- USD/JPY stands above the 50- and 100-hour EMAs with an upward slope.
- The immediate resistance emerges at 142.60; the key contention is located at 142.00.
- The Relative Strength Index (RSI) stands below 50, MACD holds in bearish territory.
The USD/JPY pair reverses Friday’s pullback and holds ground around 142.22 heading into the early European session on Monday. According to a summary of the opinions of the Bank of Japan (BoJ) released on Monday, one board member said that wages and prices could keep rising at a pace not seen in the past. BoJ policymakers added that it’s necessary to maintain ultra-low interest rates until robust domestic demand and higher wages replace cost-push factors as the primary drivers of price increases and maintain sustainable inflation around its target.
According to the four-hour chart, the USD/JPY pair stands above the 50- and 100-hour Exponential Moving Averages (EMAs) with an upward slope, which means the path of least resistance is to the upside for the time being.
USD/JPY’s immediate resistance emerges at 142.60 (the midline of the Bollinger Band).
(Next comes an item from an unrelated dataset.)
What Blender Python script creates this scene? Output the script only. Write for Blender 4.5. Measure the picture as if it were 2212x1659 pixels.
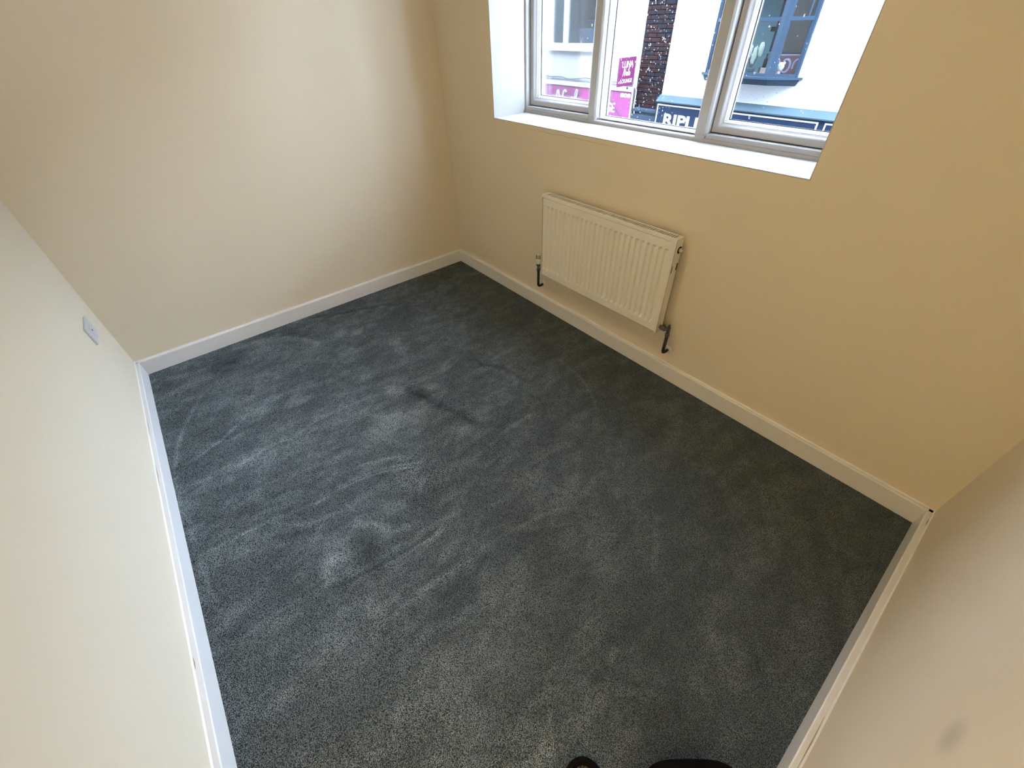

Further north, the 142.90–143.00 area appears to be a tough nut to crack for USD/JPY. The mentioned level represents the confluence of a psychological round mark and a high of August 4. Any meaningful follow-through buying could pave the way to the next hurdle at 143.60 (the upper boundary of the Bollinger Band) and 143.90 (High of August 3).
On the downside, the key contention for USD/JPY is located at 142.00 (a psychological round mark and 50-hour EMA). The next stop for the pair is seen at 141.55 (100-hour EMA and the lower limit of the Bollinger Band), followed by 141.30 (High of July 27) and 141.00 (a psychological round figure).
It’s worth noting that the Relative Strength Index (RSI) stands below 50 and the MACD holds in bearish territory, which indicates that the downside momentum has been activated.